Ein Studienplatz an einer deutschen Hochschule kostet in der Chemie, in der Physik oder auch in den Ingenieurwissenschaften zwischen 28.000 Mark, wie bei uns an der TU, und 38.000 Mark, wie an der Hamburger Universität. Diese Kosten bringt das System auf. Wenn ich jetzt ausländischen Studenten Studienplätze anbiete, überrascht es doch nicht, wenn ich sage, mit den Kosten will ich nicht den deutschen Steuerzahler belasten, sondern diejenigen, die den Nutzen haben.

Die Studenten sollen also Studiengebühren bezahlen?
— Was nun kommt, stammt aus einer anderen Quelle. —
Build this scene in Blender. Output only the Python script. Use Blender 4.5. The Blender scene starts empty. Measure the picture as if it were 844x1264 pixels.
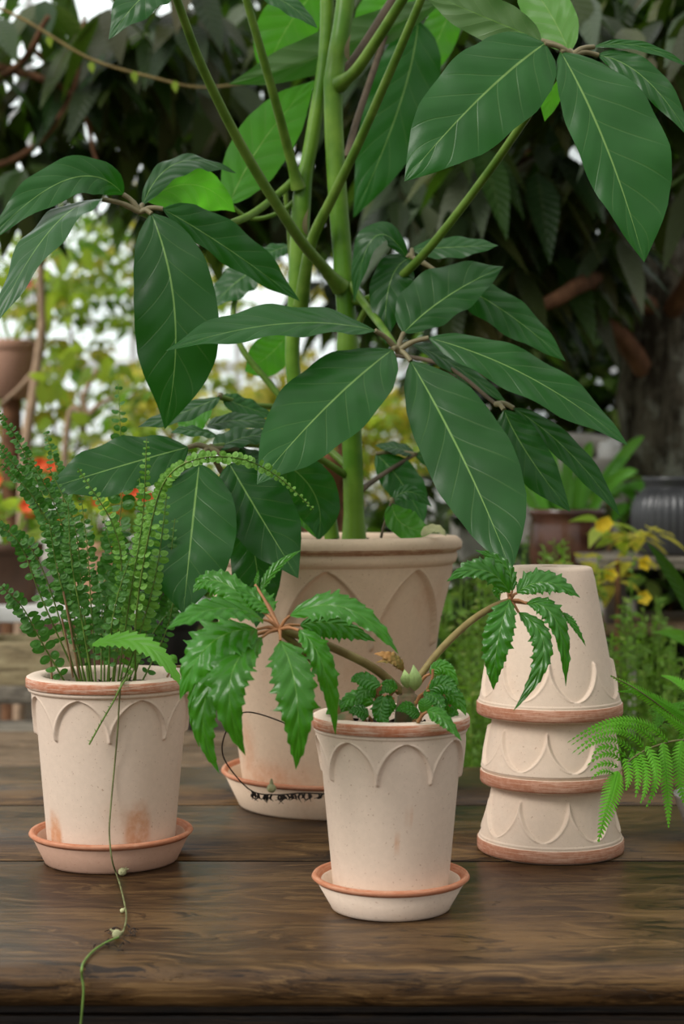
import bpy, bmesh, math, random
from mathutils import Vector, Matrix, noise
R = random.Random(7)
PI = math.pi
SC = bpy.context.scene
COL = SC.collection
F = 2000.0          # focal length in pixels of the 844x1264 frame
YH = 603.0          # horizon row
CZ = 1.177          # camera height
TZ = 0.78           # table top height
V3 = Vector

def P(px, py, d):
    return V3(((px - 422.0) / F * d, d, CZ + (YH - py) / F * d))
def PT(px, py, z=TZ):
    """point on the horizontal plane z seen at a pixel"""
    return P(px, py, (CZ - z) * F / (py - YH))
def lerp(a, b, t): return a + (b - a) * t
def sstep(a, b, x):
    t = max(0.0, min(1.0, (x - a) / (b - a))); return t * t * (3 - 2 * t)
def table(tab, t):
    for (a, x), (b, y) in zip(tab, tab[1:]):
        if t <= b:
            return lerp(x, y, (t - a) / (b - a) if b > a else 0)
    return tab[-1][1]
def smooth_path(pts, n=8):
    """Catmull-Rom through the points"""
    pts = [V3(p) for p in pts]
    if len(pts) < 3:
        return [pts[0].lerp(pts[-1], i / n) for i in range(n + 1)]
    q = [pts[0] * 2 - pts[1]] + pts + [pts[-1] * 2 - pts[-2]]
    out = []
    for i in range(1, len(q) - 2):
        for k in range(n):
            t = k / n
            a, b, c, d = q[i - 1], q[i], q[i + 1], q[i + 2]
            out.append(0.5 * ((2 * b) + (c - a) * t + (2 * a - 5 * b + 4 * c - d) * t * t + (3 * b - a - 3 * c + d) * t ** 3))
    out.append(pts[-1].copy())
    return out

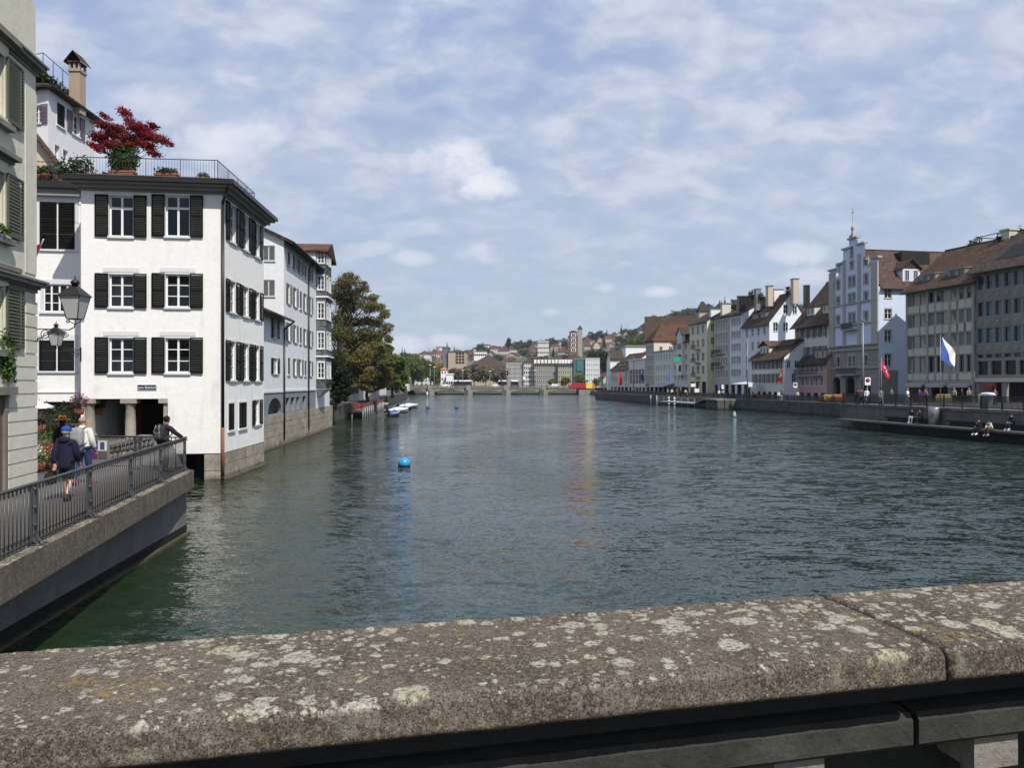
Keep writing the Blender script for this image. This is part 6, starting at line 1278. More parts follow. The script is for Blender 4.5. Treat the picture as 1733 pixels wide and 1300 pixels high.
pb('bridge_pavilion', 'white pavilion with thin overhanging flat roof at the left end of the far bridge', 755, 766, 634, 634, 372, 8, M_white, M_white, cols=3, floors=1, wsz=(1.0, 1.5)); pb('orange_roof_house', 'narrow white house with orange roof behind the bridge pavilion', 746, 756, 625.5, 621, 380, 8, M_white, simple('orange_tile', (.5, .12, .03), .8), cols=2, floors=3, wsz=(.8, 1.5))
xa_, xb_ = (767 - 866.5) / 1300 * 368, (798 - 866.5) / 1300 * 368; o = plain('bridge_canopy', 'long thin white tram stop roof on the left part of the far bridge', 'canopy', xa_, xb_, 368, 372, 6.0, 6.1, 6.05, M_white, M_white)
MB().box(o.location.x - 4, o.location.x - 3.8, 369, 369.2, 3, 6).box(o.location.x + 3, o.location.x + 3.2, 369, 369.2, 3, 6).build('post', M_grey, o)
def crane(label, px, ytop, Y, m, jib):
    p = at(px, ytop, Y); zg = ground_z(p.x, Y); o = thing('tower_crane', label, 'crane', (p.x, Y, zg)); h = p.z - zg; mb = MB()
    for sx in (-1, 1):
        for sy in (-1, 1): mb.tube((sx, sy, 0), (sx, sy, h), .22, .22, 4)
    n = int(h / 4)
    for i in range(n): mb.tube((-1, -1, i * h / n), (1, -1, (i + 1) * h / n), .16, .16, 4)
    link('mast', mb.mesh('mast'), m, o); link('jib', MB().box(-jib * .35, jib, -.5, .5, h - 1.2, h).box(-jib * .35, -jib * .2, -.9, .9, h - 3, h - 1.21).mesh('jib'), m, o); link('cab', MB().box(.8, 2.6, -1, 1, h - 3.6, h - 1.25).mesh('cab'), M_white, o)
crane('pale tower crane standing left of the tan office', 743, 586.5, 640, simple('crane_red', (.40, .20, .15), .5), 7); crane('thin dark tower crane over the white apartment block', 824, 583, 900, simple('crane_dark', (.05, .06, .09), .5), -12)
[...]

Geplant ist eine gemischte Finanzierung: Länder wie Indone-sien, aber auch lateinamerikanische Staaten sind sehr an einer Ausbildung in Deutschland interessiert. So manche Familie im Ausland kann es sich zudem leisten, das Studium im Ausland zu bezahlen. Darüber hinaus sollen aber auch 30 bis 40 Prozent der Studienplätze frei vergeben werden, also auf der Basis von Stipendien. Außerdem haben international tätige Industriekonzerne, zum Beispiel die Dasa, Siemens oder Hapag Lloyd ein großes Interesse daran, junge Leute aus anderen Ländern hier auszubilden. In diesem Fall zahlen diese Firmen die Kosten des Studiums.

Was springt denn, etwa für die Dasa, dabei heraus?

Zum einen kann sie ihre ausländischen Führungskräfte hier ausbilden. Zum anderen sind ausländische Absolventen in ihren Heimatländern doch Botschafter Deutschlands. Hat jemand fünf Jahre in Hamburg studiert und kehrt danach nach Indonesien zurück, dann hat er doch sein Leben lang ein positives Gefühl zu dieser Stadt. Langfristig zeigt das Wirkung. Das ist also letztlich ein Stück Standortpolitik, das ich mit solch einem Ausbildungsangebot betreiben will.

Und die Wirtschaft ist interessiert?

Ich hab schon sehr konkrete Zusagen von Firmenseite. An Geld mangelt es jedenfalls nicht.

Wie reagiert denn die Hamburger Politik auf diese Idee? Geld wollen Sie von ihr nicht. Andererseits ist in den Koalitionsvereinbarungen festgeschrieben: Mit Rot-Grün gibt es keine Studiengebühren.

Deshalb hat das NIT ja auch eine Mischfinanzierung. Bisher habe ich recht wohlwollende Signale von seiten der Politik erhalten. Es geht doch um eine positive Veränderung für den Standort Hamburg. Nicht darum, nur zu protestieren und Tumult zu machen.

Ist das NIT also die Uni der Zukunft?

Das sehe ich so. Ich denke die ganze Idee kann eine Pilotfunktion für die deutsche Hochschullandschaft haben. Ich will nicht gleich sagen, daß es die Modellhochschule per se wird, dazu ist sie zu speziell, zu homogen. Das NIT ist ein Element in der sich diversifizierenden Hochschullandschaft. Und zwar am internationalen Standort Hamburg. So was gehört nicht nach Stuttgart oder ins Emsland. Da werde ich glatt patriotisch. Hamburg hat doch Klang. Das ist doch die Stadt mit den weltweiten Optionen, mit ihren Kaufmannschaften. Wir müssen in die Zukunft blicken. Alle beklagen, daß hier Arbeitsplätze wegbrechen, in der Affi, in der Bavaria-Brauerei, bei den großen Werften. Also müssen wir neue Felder auftun. Eben ein Bildungsprodukt made in Germany.